Arecibo Multi-frequency IPS Observations: Solar Wind Density Turbulence Scale Sizes and their Anisotropy

TL;DR

This study analyzes multi-frequency interplanetary scintillation observations from Arecibo to understand solar wind density turbulence, revealing wavelength-dependent scintillation indices and increased anisotropy at smaller turbulence scales.

Contribution

It provides the first comprehensive analysis of IPS across a broad frequency range, demonstrating the wavelength dependence of scintillation and turbulence anisotropy evolution.

Findings

Scintillation index decreases with increasing frequency.

Wavelength dependence of scintillation index follows a power law with index 1 to 1.8.
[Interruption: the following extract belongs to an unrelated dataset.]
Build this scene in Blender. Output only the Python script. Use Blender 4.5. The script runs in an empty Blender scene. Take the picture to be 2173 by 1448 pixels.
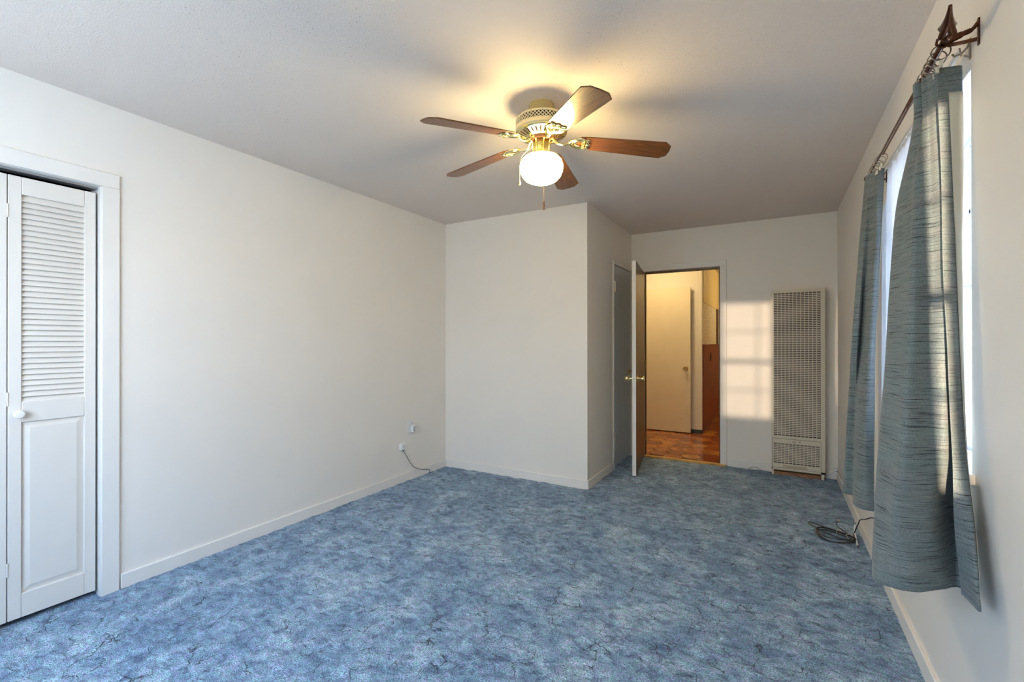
import bpy, bmesh, math, random
from math import sin, cos, pi, radians, sqrt, atan2
from mathutils import Vector, Matrix, noise

random.seed(7)
C = bpy.context.scene.collection
S = bpy.context.scene

# ------------------------------------------------------------------ camera
YAW, PITCH, ROLL = .517896, .0019235, -.0007926
F = Vector((-sin(YAW)*cos(PITCH), cos(YAW)*cos(PITCH), sin(PITCH)))
r0 = Vector((cos(YAW), sin(YAW), 0)); u0 = r0.cross(F)
Rr = r0*cos(ROLL)+u0*sin(ROLL); U = Rr.cross(F)
cam_d = bpy.data.cameras.new('camera'); cam = bpy.data.objects.new('camera', cam_d)
C.objects.link(cam)
M = Matrix((Rr, U, -F)).transposed().to_4x4(); M.translation = (0, 0, 1.2506)
cam.matrix_world = M
cam_d.sensor_width = 36; cam_d.lens = 982.3*36/2173; cam_d.clip_start = .02
S.camera = cam

# ------------------------------------------------------------------ world, sun, exposure
W = bpy.data.worlds.new('sky'); S.world = W; W.use_nodes = True
wn = W.node_tree.nodes; wl = W.node_tree.links
bg = wn['Background']
tc = wn.new('ShaderNodeTexCoord'); sp = wn.new('ShaderNodeSeparateXYZ'); rp = wn.new('ShaderNodeValToRGB')
wl.new(tc.outputs['Generated'], sp.inputs[0]); wl.new(sp.outputs['Z'], rp.inputs[0]); wl.new(rp.outputs[0], bg.inputs[0])
rp.color_ramp.elements[0].color = (.74, .86, 1, 1); rp.color_ramp.elements[0].position = .02
rp.color_ramp.elements[1].color = (.45, .68, 1, 1); rp.color_ramp.elements[1].position = .6
bg.inputs[1].default_value = 4.5
sun_d = bpy.data.lights.new('sun', 'SUN'); sun = bpy.data.objects.new('sun', sun_d); C.objects.link(sun)
sun_d.energy = 6.5; sun_d.color = (1, .77, .54); sun_d.angle = radians(.9)
sun.rotation_euler = Vector((0, 1, -.097)).to_track_quat('-Z', 'Y').to_euler()
sun.location = (0, -8, 6)
def portal(loc, rot, sx, sy):
    d = bpy.data.lights.new('window_daylight', 'AREA'); d.shape = 'RECTANGLE'; d.size = sx; d.size_y = sy
    d.cycles.is_portal = True
    o = bpy.data.objects.new('window_daylight', d); o.location = loc; o.rotation_euler = rot; C.objects.link(o)
portal((.72, 2.36, 1.45), (0, radians(90), 0), 1.2, 1.05)
portal((-1.65, -.74, 1.55), (radians(-90), 0, pi), 1.7, 1.3)
portal((-.01, -.74, 1.62), (radians(-90), 0, pi), 1.0, 1.2)
S.view_settings.view_transform = 'Standard'; S.view_settings.look = 'None'
S.view_settings.gamma = 1; S.view_settings.use_curve_mapping = False
S.view_settings.exposure = 1.85

# ------------------------------------------------------------------ materials
def new_mat(name):
    m = bpy.data.materials.new(name); m.use_nodes = True
    return m, m.node_tree.nodes, m.node_tree.links, m.node_tree.nodes['Principled BSDF']
def coords(n, l, kind='Object', scale=(1, 1, 1)):
    t = n.new('ShaderNodeTexCoord'); mp = n.new('ShaderNodeMapping'); mp.inputs['Scale'].default_value = scale
    l.new(t.outputs[kind], mp.inputs[0]); return mp.outputs[0]
def noise_n(n, l, vec, scale, detail=2, rough=.5, dist=0):
    t = n.new('ShaderNodeTexNoise'); t.inputs['Scale'].default_value = scale
    t.inputs['Detail'].default_value = detail; t.inputs['Roughness'].default_value = rough
    t.inputs['Distortion'].default_value = dist
    l.new(vec, t.inputs['Vector']); return t.outputs['Fac']
def ramp(n, l, fac, stops):
    r = n.new('ShaderNodeValToRGB'); e = r.color_ramp.elements
    while len(e) < len(stops): e.new(.5)
    for i, (p, c) in enumerate(stops):
        e[i].position = p; e[i].color = tuple(c)+((1,) if len(c) == 3 else ())
    l.new(fac, r.inputs[0]); return r.outputs[0]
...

Evidence of increasing anisotropy at smaller turbulence scales.

Abstract

We present an analysis of interplanetary scintillation (IPS) observations conducted with the Arecibo 305-m radio telescope during the minimum phase at the end of solar cycle 24 and the onset of solar cycle 25. These observations span a broad frequency range of ~300 to 3100 MHz, encompassing the P-, L-, and S-bands, and covered heliocentric distances from ~5 to 200 solar radii. The dynamic spectrum of the scintillations obtained at L-band shows a systematic decrease in the scintillation index from the lowest to the highest frequency, offering valuable insight into the influence of the solar wind density microstructures responsible for scintillation. Analyses of the scintillation index ($m$) for multiple sources at L-band, along with near-simultaneous observations of selected sources covering the P-, L-, and S-bands, clearly demonstrate a wavelength dependence of $m \propto \lambda^\omega$, which inherently leads to a dependence of $m$ on the Fresnel scale, when considering the effective distance to the scattering screen, $z$. The index $\omega$ ranges between $\sim$1 and 1.8. The average $\omega$ value of a source, determined from observations made on different days, exhibits variability across sources. The results on the radial dependence of scintillation agree with earlier IPS measurements. The temporal power spectra obtained over the wide frequency range exhibit a power-level evolution in accordance with the wavelength dependence, and a broadening with increasing observation frequency. Furthermore, the increased temporal-frequency rounding of the `Fresnel knee' in the spectrum with the observing frequency suggests a novel phenomenon: an increase in anisotropy as the scale size of the density-turbulence structure decreases.